I felt the most independent I have ever been in my life, until I lost control and fell face first into the asphalt road. How I wished my mother was there to carry me up, but she was quite far from me with my sister over on the other side. I had to brush the gravel off my knees and face which was sticky with blood, and walked beside my bike with my head down towards the playground.

I burst into tears once I saw her and she came running straight to me with my sister following behind on unsteady feet. She looked at my face and quickly brought us back up where she instantly became that caring mother and me the ill child once more. I took one look in the mirror at my face and instantly cried again. My mother shushed me gently and said everything was going to be alright, she would make all the wounds go away in a matter of time. 

I stayed home for a week and my mother attended to the wounds on my face every night. I couldn’t stop thinking if what happened was a reminder that my mother and I can never be separated, not even in my brief thoughts of independence that were in my head right before I fell and went straight back to my mother’s arms. 

At that time, I knew that I was existentially going to be my mother’s daughter forever and that I need her more than she needs me. Nothing was going to widen a gap between me and her, and even after every anger-filled outbursts of mine that would soon follow as I ventured into adolescence, I would mentally and physically return back to my mother wiped clean of the thoughts I had earlier. We never apologized to each other for we never found affection in words, but in the little things that we do.

Two years later, we moved to another apartment and my mother stopped working in order to focus on me since I was about to enter high school. We moved a lot during those first few years and I was constantly angry because it felt like I never knew what was happening. We constantly had boxes around us like furniture, stacked up in the living room, dust flying around here and there. It was suffocating and I was tired of it. 

My mother almost never told me what was happening because she thought I was too young to know about the problems that we had. At one time we had to live in a hotel and my friends at school wanted to come over to my house to hang out but I quickly shut them down. I felt sad once I got back to our hotel room after school, they didn’t know that I was then living with my mother and younger sister in a tiny hotel room. I constantly asked myself if we were practically homeless back then. 

My idea of home was destroyed and I was constantly stressed and anxious about our situation. Despite all that, I was in a way thankful that no matter what it was, I still had my mother with me. My relationship with her never went slack and we did our best to find solace in every moment we had, no matter where we were. 

Things turned out well in the end, and in 2018 we found an apartment we were happy with and settled down. We did move again at the beginning of the quarantine in 2020, but believe it or not it was just a unit a few doors away, which is where we are now. 

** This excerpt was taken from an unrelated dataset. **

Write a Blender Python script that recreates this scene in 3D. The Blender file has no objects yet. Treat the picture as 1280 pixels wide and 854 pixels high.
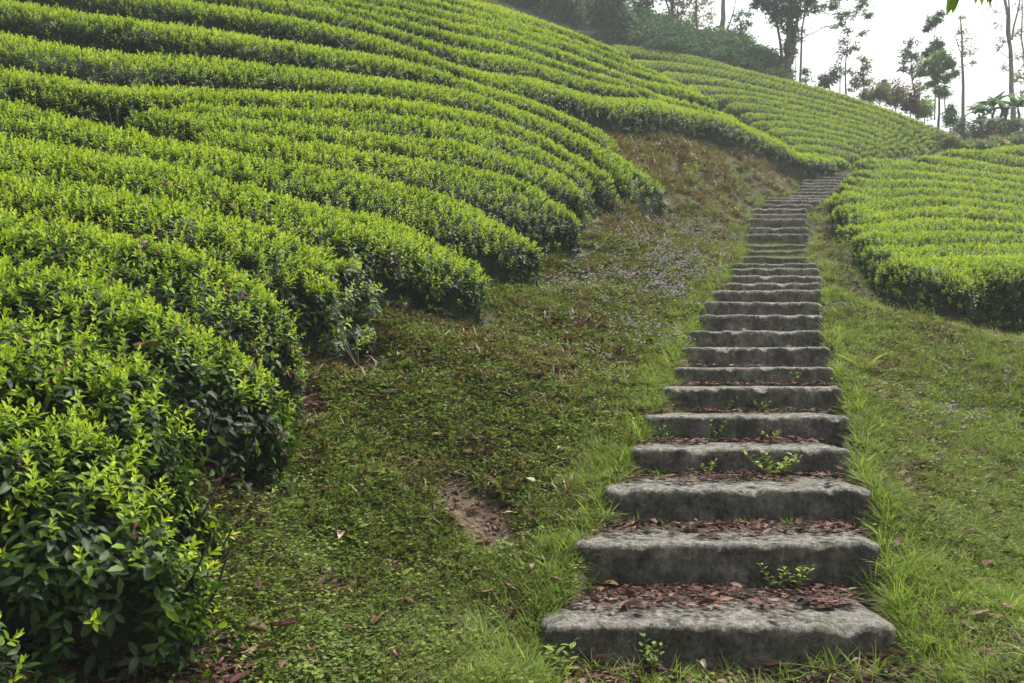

We will no doubt have to move again in the future. We have no idea exactly when, but I now know that whatever it is, my greatest source of love will always be there, and we will continue to create memories in all the homes we find ourselves in. Perhaps down the line in five or ten years, I will look back on this time in this current home, and think back to the time when I finished writing this piece on my computer and stood up to go to the living room where my mother was sitting in playing her favorite game on her phone. I would think about how I went up to her and told her that I loved her and how much she meant to me- even if it’s just through looking at her since our affection is rarely spoken, only felt and done within the walls.